Valley Modulation and Single-Edge Transport of Magnons in Staggered Kagome Ferromagnets

TL;DR

This paper explores how valley magnon effects in a kagome ferromagnet can be modulated to achieve single-edge heat transport, revealing new topological phases and edge current behaviors for energy-efficient magnonic devices.

Contribution

It demonstrates valley splitting and topological phase transitions in kagome ferromagnets with staggered exchange and Dzyaloshinskii-Moriya interactions, enabling controlled edge magnon transport.

Findings

Valley magnon Hall effect due to broken inversion symmetry.

Net magnon anomalous Hall effect and topological phase transition.

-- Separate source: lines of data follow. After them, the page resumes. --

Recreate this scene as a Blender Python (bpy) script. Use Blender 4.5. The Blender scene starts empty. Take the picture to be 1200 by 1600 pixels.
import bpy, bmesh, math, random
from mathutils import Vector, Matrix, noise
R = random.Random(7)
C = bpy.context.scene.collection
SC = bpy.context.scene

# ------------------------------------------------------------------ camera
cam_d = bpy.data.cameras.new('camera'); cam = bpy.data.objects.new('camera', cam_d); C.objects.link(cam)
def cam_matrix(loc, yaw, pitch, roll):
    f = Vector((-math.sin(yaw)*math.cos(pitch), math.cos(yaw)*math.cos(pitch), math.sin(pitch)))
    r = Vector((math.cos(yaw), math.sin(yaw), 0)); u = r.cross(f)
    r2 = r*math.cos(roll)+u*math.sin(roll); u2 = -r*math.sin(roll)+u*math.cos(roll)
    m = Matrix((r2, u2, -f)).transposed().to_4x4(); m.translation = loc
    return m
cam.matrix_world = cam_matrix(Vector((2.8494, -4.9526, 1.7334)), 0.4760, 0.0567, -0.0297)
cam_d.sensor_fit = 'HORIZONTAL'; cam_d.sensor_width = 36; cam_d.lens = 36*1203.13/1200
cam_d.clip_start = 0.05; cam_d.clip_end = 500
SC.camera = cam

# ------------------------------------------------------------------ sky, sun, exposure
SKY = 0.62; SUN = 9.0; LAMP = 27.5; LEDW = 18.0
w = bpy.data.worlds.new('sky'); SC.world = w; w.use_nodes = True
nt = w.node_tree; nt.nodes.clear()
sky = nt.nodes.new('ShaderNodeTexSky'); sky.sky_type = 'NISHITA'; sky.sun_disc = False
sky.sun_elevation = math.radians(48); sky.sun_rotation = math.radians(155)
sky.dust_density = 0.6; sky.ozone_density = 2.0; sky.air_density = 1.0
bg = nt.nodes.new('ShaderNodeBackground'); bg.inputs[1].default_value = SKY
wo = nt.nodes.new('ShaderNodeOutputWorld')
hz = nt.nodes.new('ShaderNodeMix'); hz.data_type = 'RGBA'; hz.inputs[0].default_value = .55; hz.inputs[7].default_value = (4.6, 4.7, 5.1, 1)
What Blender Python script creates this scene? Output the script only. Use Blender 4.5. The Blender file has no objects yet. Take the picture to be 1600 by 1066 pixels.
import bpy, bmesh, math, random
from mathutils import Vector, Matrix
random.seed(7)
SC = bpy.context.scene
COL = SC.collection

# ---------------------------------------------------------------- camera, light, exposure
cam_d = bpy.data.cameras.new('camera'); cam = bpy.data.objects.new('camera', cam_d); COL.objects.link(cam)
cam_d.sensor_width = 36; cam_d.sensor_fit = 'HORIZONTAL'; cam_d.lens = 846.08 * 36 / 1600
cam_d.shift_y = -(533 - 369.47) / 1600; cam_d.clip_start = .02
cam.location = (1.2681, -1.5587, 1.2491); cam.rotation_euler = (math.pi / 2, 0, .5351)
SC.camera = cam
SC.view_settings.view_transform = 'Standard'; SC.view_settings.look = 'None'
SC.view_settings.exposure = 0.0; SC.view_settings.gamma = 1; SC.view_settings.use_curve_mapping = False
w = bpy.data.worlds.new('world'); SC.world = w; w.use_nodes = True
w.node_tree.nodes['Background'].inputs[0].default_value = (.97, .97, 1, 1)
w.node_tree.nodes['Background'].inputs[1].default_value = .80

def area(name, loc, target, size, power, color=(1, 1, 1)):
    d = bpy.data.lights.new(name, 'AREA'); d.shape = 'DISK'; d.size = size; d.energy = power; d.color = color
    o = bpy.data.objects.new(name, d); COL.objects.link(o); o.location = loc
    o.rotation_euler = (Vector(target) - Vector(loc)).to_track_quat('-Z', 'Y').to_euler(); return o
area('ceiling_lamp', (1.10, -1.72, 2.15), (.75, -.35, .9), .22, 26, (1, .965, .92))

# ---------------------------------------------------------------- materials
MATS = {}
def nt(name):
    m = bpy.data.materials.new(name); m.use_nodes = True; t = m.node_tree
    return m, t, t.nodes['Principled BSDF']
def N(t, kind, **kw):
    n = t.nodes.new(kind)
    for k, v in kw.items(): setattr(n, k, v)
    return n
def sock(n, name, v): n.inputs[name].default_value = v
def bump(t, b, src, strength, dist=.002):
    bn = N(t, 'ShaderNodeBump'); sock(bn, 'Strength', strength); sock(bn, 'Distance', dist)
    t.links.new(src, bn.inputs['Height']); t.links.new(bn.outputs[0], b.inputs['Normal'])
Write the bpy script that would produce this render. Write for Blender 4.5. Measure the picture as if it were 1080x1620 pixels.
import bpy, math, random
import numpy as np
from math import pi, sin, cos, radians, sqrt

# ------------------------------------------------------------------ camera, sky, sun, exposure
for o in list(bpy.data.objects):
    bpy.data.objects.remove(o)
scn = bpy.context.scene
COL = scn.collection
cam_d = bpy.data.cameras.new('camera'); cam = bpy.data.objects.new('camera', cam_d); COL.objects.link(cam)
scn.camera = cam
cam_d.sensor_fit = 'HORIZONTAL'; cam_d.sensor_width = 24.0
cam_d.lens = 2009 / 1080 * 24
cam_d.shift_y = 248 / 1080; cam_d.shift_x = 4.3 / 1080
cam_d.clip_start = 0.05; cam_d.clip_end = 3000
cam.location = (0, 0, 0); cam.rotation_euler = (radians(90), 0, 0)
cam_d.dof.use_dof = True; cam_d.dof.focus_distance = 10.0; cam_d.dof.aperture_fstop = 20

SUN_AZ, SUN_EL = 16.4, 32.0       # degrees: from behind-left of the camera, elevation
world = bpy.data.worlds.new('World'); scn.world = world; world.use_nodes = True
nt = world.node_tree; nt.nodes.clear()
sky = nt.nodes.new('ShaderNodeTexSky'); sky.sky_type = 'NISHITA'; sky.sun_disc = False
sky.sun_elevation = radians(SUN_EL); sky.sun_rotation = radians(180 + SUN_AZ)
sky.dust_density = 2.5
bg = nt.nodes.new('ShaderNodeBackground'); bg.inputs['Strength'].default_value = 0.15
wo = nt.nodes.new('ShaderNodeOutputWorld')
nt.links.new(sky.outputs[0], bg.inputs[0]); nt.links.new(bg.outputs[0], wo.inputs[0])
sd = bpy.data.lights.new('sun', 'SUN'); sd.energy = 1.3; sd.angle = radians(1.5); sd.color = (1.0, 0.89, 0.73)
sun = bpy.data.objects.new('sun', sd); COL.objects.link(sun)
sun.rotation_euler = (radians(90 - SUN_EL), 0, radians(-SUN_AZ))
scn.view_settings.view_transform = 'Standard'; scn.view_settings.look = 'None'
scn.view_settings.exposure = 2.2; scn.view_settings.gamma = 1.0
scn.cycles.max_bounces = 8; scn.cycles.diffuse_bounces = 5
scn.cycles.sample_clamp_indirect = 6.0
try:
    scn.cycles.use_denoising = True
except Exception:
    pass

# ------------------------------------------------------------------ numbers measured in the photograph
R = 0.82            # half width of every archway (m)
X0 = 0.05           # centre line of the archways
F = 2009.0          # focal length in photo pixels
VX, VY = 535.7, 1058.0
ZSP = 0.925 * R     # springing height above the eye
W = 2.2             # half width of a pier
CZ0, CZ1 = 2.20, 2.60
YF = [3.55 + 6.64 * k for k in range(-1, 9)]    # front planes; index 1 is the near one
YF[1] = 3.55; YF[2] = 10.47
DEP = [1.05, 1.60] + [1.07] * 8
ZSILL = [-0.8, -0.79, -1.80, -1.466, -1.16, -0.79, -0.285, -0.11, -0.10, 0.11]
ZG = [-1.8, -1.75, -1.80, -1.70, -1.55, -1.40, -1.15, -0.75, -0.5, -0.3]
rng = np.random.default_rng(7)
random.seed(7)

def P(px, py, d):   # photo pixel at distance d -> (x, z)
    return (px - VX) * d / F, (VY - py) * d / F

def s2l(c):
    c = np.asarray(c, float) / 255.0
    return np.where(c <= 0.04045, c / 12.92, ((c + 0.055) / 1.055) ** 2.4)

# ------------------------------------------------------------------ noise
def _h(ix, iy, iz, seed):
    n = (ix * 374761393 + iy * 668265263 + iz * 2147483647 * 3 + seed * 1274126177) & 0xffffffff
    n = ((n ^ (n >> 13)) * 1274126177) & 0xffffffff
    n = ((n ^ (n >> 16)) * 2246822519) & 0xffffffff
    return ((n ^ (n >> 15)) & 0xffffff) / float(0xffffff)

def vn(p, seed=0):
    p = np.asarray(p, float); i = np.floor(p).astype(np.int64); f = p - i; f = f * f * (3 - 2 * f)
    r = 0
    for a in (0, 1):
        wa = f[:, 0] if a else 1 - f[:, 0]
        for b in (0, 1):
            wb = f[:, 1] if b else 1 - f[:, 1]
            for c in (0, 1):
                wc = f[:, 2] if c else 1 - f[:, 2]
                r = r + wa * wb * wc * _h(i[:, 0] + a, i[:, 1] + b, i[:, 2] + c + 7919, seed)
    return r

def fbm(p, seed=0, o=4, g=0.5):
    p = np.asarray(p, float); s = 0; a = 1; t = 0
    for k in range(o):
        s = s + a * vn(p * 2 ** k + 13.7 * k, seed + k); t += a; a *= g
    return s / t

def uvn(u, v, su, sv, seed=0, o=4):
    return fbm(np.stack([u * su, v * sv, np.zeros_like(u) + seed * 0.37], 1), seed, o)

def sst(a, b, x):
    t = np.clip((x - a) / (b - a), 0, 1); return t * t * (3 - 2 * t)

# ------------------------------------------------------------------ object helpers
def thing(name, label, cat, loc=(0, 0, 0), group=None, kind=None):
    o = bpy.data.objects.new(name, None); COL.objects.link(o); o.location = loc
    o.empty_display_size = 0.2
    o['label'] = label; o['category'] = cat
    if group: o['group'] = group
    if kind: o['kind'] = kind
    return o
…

Localized heat currents at one edge for energy-efficient transport.

Abstract

Owing to its charge-free property, magnon is highly promising to achieve dissipationless transport without Joule heating and thus potentially applicable to energy-efficient devices. Moreover, a kagome lattice, as stacking layers of many magnon ferromagnets, also exhibits valley structure in quasiparticle spectra, which are likely to add a new dimension to magnon excitation. Here, we investigate valley magnon and associated valley modulation in a kagome lattice, with staggered exchange interaction and Dzyaloshinskii-Moriya interaction. The staggered exchange interaction breaks spatial inversion symmetry, leading to gapped degenerate valleys at $\pm K$ and consequent valley magnon Hall effect. When the Dzyaloshinskii-Moriya interaction is further included, the valley degeneracy is lifted. As a result, net magnon anomalous Hall effect and topological phase transition are realized. More interestingly, by tuning valley splitting and excitation frequency, heat currents in the kagome strip can be localized at one edge to achieve single-edge transport. Besides, for the kagmon lattice, the edge heat currents include local circulating contribution within triangular fine structure, together with currents flowing parallel to the edges. These findings give full play to spin and valley degrees of freedom and enrich energy-efficient magnonic device paradigms.